## Supplied information
++++++++

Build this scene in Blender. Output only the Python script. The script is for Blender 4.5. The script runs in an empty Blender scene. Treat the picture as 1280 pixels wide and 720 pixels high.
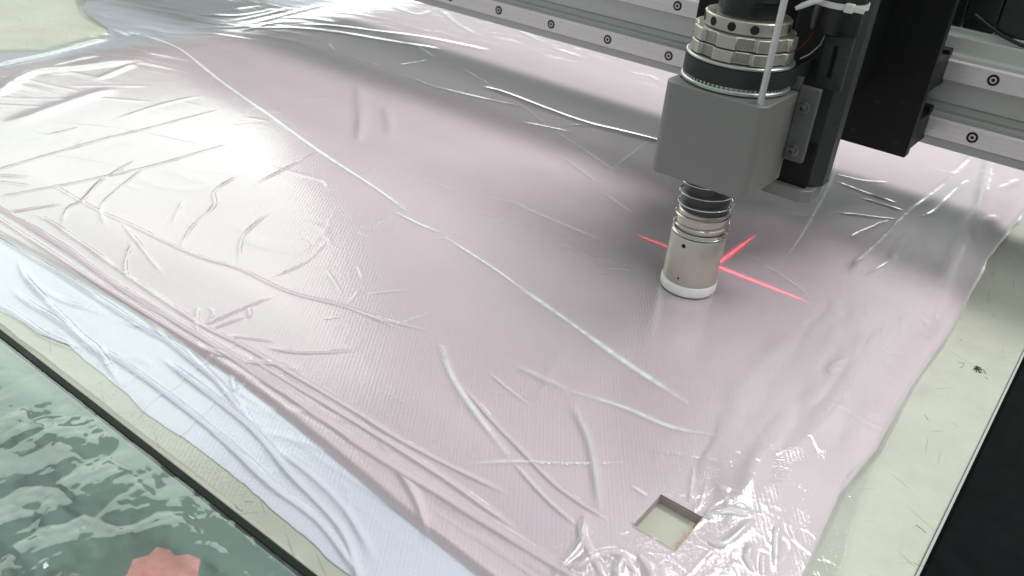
import bpy, math, random
import numpy as np
from mathutils import Matrix, Vector

# ---------------------------------------------------------------- camera, light, exposure
S = 0.01                                   # everything below is written in centimetres
scene = bpy.context.scene
col = scene.collection
random.seed(4); np.random.seed(4)

YAW, PITCH, ROLL, FPX = -0.60622035, 0.52357296, 0.10083601, 1098.47
fwd = Vector((math.cos(PITCH)*math.sin(YAW), math.cos(PITCH)*math.cos(YAW), -math.sin(PITCH)))
up0 = Vector((math.sin(PITCH)*math.sin(YAW), math.sin(PITCH)*math.cos(YAW), math.cos(PITCH)))
rt0 = fwd.cross(up0)
rt = math.cos(ROLL)*rt0 + math.sin(ROLL)*up0
up = -math.sin(ROLL)*rt0 + math.cos(ROLL)*up0
cam_data = bpy.data.cameras.new('camera'); cam = bpy.data.objects.new('camera', cam_data); col.objects.link(cam)
cam_data.sensor_width = 36; cam_data.lens = FPX/1280*36; cam_data.clip_start = 0.01; cam_data.clip_end = 200
M = Matrix((( rt.x, up.x, -fwd.x, 18.76*S), (rt.y, up.y, -fwd.y, -46.43*S), (rt.z, up.z, -fwd.z, 27.59*S), (0,0,0,1)))
cam.matrix_world = M
scene.camera = cam
cam_data.dof.use_dof = True; cam_data.dof.focus_distance = 0.52; cam_data.dof.aperture_fstop = 16

world = bpy.data.worlds.new('World'); scene.world = world; world.use_nodes = True
wb = world.node_tree.nodes['Background']; wb.inputs[0].default_value = (0.93, 1.0, 0.97, 1); wb.inputs[1].default_value = 0.60

def area(name, loc, target, sx, sy, power, color=(1,1,1)):
    d = bpy.data.lights.new(name, 'AREA'); d.shape = 'RECTANGLE'; d.size = sx*S; d.size_y = sy*S; d.energy = power; d.color = color
    o = bpy.data.objects.new(name, d); col.objects.link(o)
    loc = Vector(loc)*S; o.location = loc
    o.rotation_euler = (Vector(target)*S - loc).to_track_quat('-Z', 'Y').to_euler()
    return o
def polar(az, el, dist, c=(-30,-12,0)):
    a, e = math.radians(az), math.radians(el)
    return (c[0]+dist*math.cos(e)*math.sin(a), c[1]+dist*math.cos(e)*math.cos(a), c[2]+dist*math.sin(e))
# the workshop's window at the far left, its ceiling tubes, and the bright hall behind the gantry
area('window_lamp', polar(-69, 31, 330), (-30,-12,0), 210, 154, 25, (0.86,1.0,0.87))
area('ceiling_tube_lamp', (70, 240, 390), (0, 0, 0), 380, 95, 166, (1.0,0.985,0.98))
area('ceiling_tube_lamp', (120, -60, 230), (0, 0, 0), 200, 30, 12, (1.0,0.98,0.97))
area('hall_window_lamp', (-150, 420, 30), (-20, 30, 0), 700, 56, 45, (0.97,1.0,0.98))

vs = scene.view_settings
vs.view_transform = 'Standard'; vs.look = 'None'; vs.exposure = 0.0; vs.gamma = 1.0; vs.use_curve_mapping = False
scene.render.engine = 'CYCLES'
scene.cycles.transparent_max_bounces = 6
scene.cycles.max_bounces = 7

# ---------------------------------------------------------------- materials
class NT:
    def __init__(s, name):
        s.m = bpy.data.materials.new(name); s.m.use_nodes = True; s.t = s.m.node_tree; s.n = s.t.nodes
        s.out = s.n['Material Output']; s.p = s.n['Principled BSDF']
    def add(s, kind, **kw):
        x = s.n.new(kind)
        for k, v in kw.items():
            if k.startswith('i_'): x.inputs[k[2:].replace('_', ' ')].default_value = v
            else: setattr(x, k, v)
        return x
    def link(s, a, b): s.t.links.new(a, b)
def noise(nt, scale, detail=3, rough=.6, vec=None, stretch=None):
    tc = nt.add('ShaderNodeTexCoord'); src = tc.outputs['Object']
    if stretch:
        mp = nt.add('ShaderNodeMapping'); mp.inputs['Scale'].default_value = stretch; nt.link(src, mp.inputs[0]); src = mp.outputs[0]
    n = nt.add('ShaderNodeTexNoise', i_Scale=scale, i_Detail=detail, i_Roughness=rough); nt.link(src, n.inputs['Vector'])
    return n
def ramp(nt, src, stops):
    r = nt.add('ShaderNodeValToRGB'); e = r.color_ramp.elements
    while len(e) < len(stops): e.new(.5)
    for q, (p, c) in zip(e, stops): q.position = p; q.color = (*c, 1) if len(c) == 3 else c
    nt.link(src, r.inputs[0]); return r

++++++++

## Do this
Transcribe all of the material exactly, leaving out whatever pictures it contains.

## Output for this task
Build this scene in Blender. Output only the Python script. The script is for Blender 4.5. The script runs in an empty Blender scene. Treat the picture as 1280 pixels wide and 720 pixels high.
import bpy, math, random
import numpy as np
from mathutils import Matrix, Vector

# ---------------------------------------------------------------- camera, light, exposure
S = 0.01                                   # everything below is written in centimetres
scene = bpy.context.scene
col = scene.collection
random.seed(4); np.random.seed(4)

YAW, PITCH, ROLL, FPX = -0.60622035, 0.52357296, 0.10083601, 1098.47
fwd = Vector((math.cos(PITCH)*math.sin(YAW), math.cos(PITCH)*math.cos(YAW), -math.sin(PITCH)))
up0 = Vector((math.sin(PITCH)*math.sin(YAW), math.sin(PITCH)*math.cos(YAW), math.cos(PITCH)))
rt0 = fwd.cross(up0)
rt = math.cos(ROLL)*rt0 + math.sin(ROLL)*up0
up = -math.sin(ROLL)*rt0 + math.cos(ROLL)*up0
cam_data = bpy.data.cameras.new('camera'); cam = bpy.data.objects.new('camera', cam_data); col.objects.link(cam)
cam_data.sensor_width = 36; cam_data.lens = FPX/1280*36; cam_data.clip_start = 0.01; cam_data.clip_end = 200
M = Matrix((( rt.x, up.x, -fwd.x, 18.76*S), (rt.y, up.y, -fwd.y, -46.43*S), (rt.z, up.z, -fwd.z, 27.59*S), (0,0,0,1)))
cam.matrix_world = M
scene.camera = cam
cam_data.dof.use_dof = True; cam_data.dof.focus_distance = 0.52; cam_data.dof.aperture_fstop = 16

world = bpy.data.worlds.new('World'); scene.world = world; world.use_nodes = True
wb = world.node_tree.nodes['Background']; wb.inputs[0].default_value = (0.93, 1.0, 0.97, 1); wb.inputs[1].default_value = 0.60

def area(name, loc, target, sx, sy, power, color=(1,1,1)):
    d = bpy.data.lights.new(name, 'AREA'); d.shape = 'RECTANGLE'; d.size = sx*S; d.size_y = sy*S; d.energy = power; d.color = color
    o = bpy.data.objects.new(name, d); col.objects.link(o)
    loc = Vector(loc)*S; o.location = loc
    o.rotation_euler = (Vector(target)*S - loc).to_track_quat('-Z', 'Y').to_euler()
    return o
def polar(az, el, dist, c=(-30,-12,0)):
    a, e = math.radians(az), math.radians(el)
    return (c[0]+dist*math.cos(e)*math.sin(a), c[1]+dist*math.cos(e)*math.cos(a), c[2]+dist*math.sin(e))
# the workshop's window at the far left, its ceiling tubes, and the bright hall behind the gantry
area('window_lamp', polar(-69, 31, 330), (-30,-12,0), 210, 154, 25, (0.86,1.0,0.87))
area('ceiling_tube_lamp', (70, 240, 390), (0, 0, 0), 380, 95, 166, (1.0,0.985,0.98))
area('ceiling_tube_lamp', (120, -60, 230), (0, 0, 0), 200, 30, 12, (1.0,0.98,0.97))
area('hall_window_lamp', (-150, 420, 30), (-20, 30, 0), 700, 56, 45, (0.97,1.0,0.98))

vs = scene.view_settings
vs.view_transform = 'Standard'; vs.look = 'None'; vs.exposure = 0.0; vs.gamma = 1.0; vs.use_curve_mapping = False
scene.render.engine = 'CYCLES'
scene.cycles.transparent_max_bounces = 6
scene.cycles.max_bounces = 7

# ---------------------------------------------------------------- materials
class NT:
    def __init__(s, name):
        s.m = bpy.data.materials.new(name); s.m.use_nodes = True; s.t = s.m.node_tree; s.n = s.t.nodes
        s.out = s.n['Material Output']; s.p = s.n['Principled BSDF']
    def add(s, kind, **kw):
        x = s.n.new(kind)
        for k, v in kw.items():
            if k.startswith('i_'): x.inputs[k[2:].replace('_', ' ')].default_value = v
            else: setattr(x, k, v)
        return x
    def link(s, a, b): s.t.links.new(a, b)
def noise(nt, scale, detail=3, rough=.6, vec=None, stretch=None):
    tc = nt.add('ShaderNodeTexCoord'); src = tc.outputs['Object']
    if stretch:
        mp = nt.add('ShaderNodeMapping'); mp.inputs['Scale'].default_value = stretch; nt.link(src, mp.inputs[0]); src = mp.outputs[0]
    n = nt.add('ShaderNodeTexNoise', i_Scale=scale, i_Detail=detail, i_Roughness=rough); nt.link(src, n.inputs['Vector'])
    return n
def ramp(nt, src, stops):
    r = nt.add('ShaderNodeValToRGB'); e = r.color_ramp.elements
    while len(e) < len(stops): e.new(.5)
    for q, (p, c) in zip(e, stops): q.position = p; q.color = (*c, 1) if len(c) == 3 else c
    nt.link(src, r.inputs[0]); return r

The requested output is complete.